I happen to agree with Rob Pike that inheritance is a bad way to model things in most cases, but that's a non-sequitur argument against generics.

I also think his arguments about composition is weak, especially compared to how function composition works in Haskell. The Doug McIlroy-quote he pulls out fits great with point-free style haskell, and parametric polymorphism/generics is extremely useful for this.

(To be fair, he has since said that it is a weakness that might change: https://blog.golang.org/slices )

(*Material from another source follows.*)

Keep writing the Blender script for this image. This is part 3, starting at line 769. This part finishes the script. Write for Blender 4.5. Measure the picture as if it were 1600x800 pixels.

Generating the code leads to a lot easier debugging for me. In C++ debugging generics are annoying to put breakpoints in, since it is harder to hit the exact implementation I want (VS has a way to do this but it is a little annoying to get right). I don't mind doing that because all too often I've seen a 'generic' implementation gain more and more flags to make it less and less generic. I've only ever needed to do that a few times, the built in containers cover 95% of what I need. I came to go because I was formulating an opinion of c++, java, javascript etc and they aligned very closely to what the main team of three guys were talking about when they were first releasing it. Most of the time I never scale the application but I still love the way to solve problems in go, especially when I'm doing something in a concurrent manner.

I've also had a large (5M+ lines) C++ project that would need to be complied 3-4 times to do things like CI and automated testing. So each build taking 1-1.5 hours, which is not crazy, because of rebuilding code that is static 99% of the time mean that it is worth it to me.

C++ templates are a very idiosyncratic way of doing parametric polymorphism, and the C/C++ compilation model is even more idiosyncratic. You cannot make general statements about parametric polymorphism based on that.
Everything I said was based on my experience with C++, I was making pointed statements not general ones.
It's 2017. C++ was invented in 1984.

Just because a 33-year old language has problems doesn't mean Go is the best solution.

I find that go is the best solution for my problems
Can you please comment on this code base ? Which tools / build chain r u using ? Did the actual compile take 1hr or the full CI/test ?

Did u try use any parallelization ? I am curious because i am working on a "smart" parallelizer builder

Yeah each build would take about an hour, 4-5 hours for the whole CI/test to get finished. It was crossed complied so there was an MSBuild and a gcc build. It was sone in serial since we didn't want to waste time building the release if the testing or QA builds failed.
Memory isolation. Goroutines are really a poor man Actor.

Error handling and control of the flow. Functions as first class citizens with real closure.

Dynamic tracing.

Etc etc

Thanks! Is there a language which mostly has those but also has some of the benefits of Go?
Erlang and Elixir and all languages on the BEAM. Haskell, Ocaml and Rust on recent linux kernel or on freeBSD/Illumos OS.

But i do know what are the advantage of Go you want because i personally do not see a lot in it. Different pov i guess.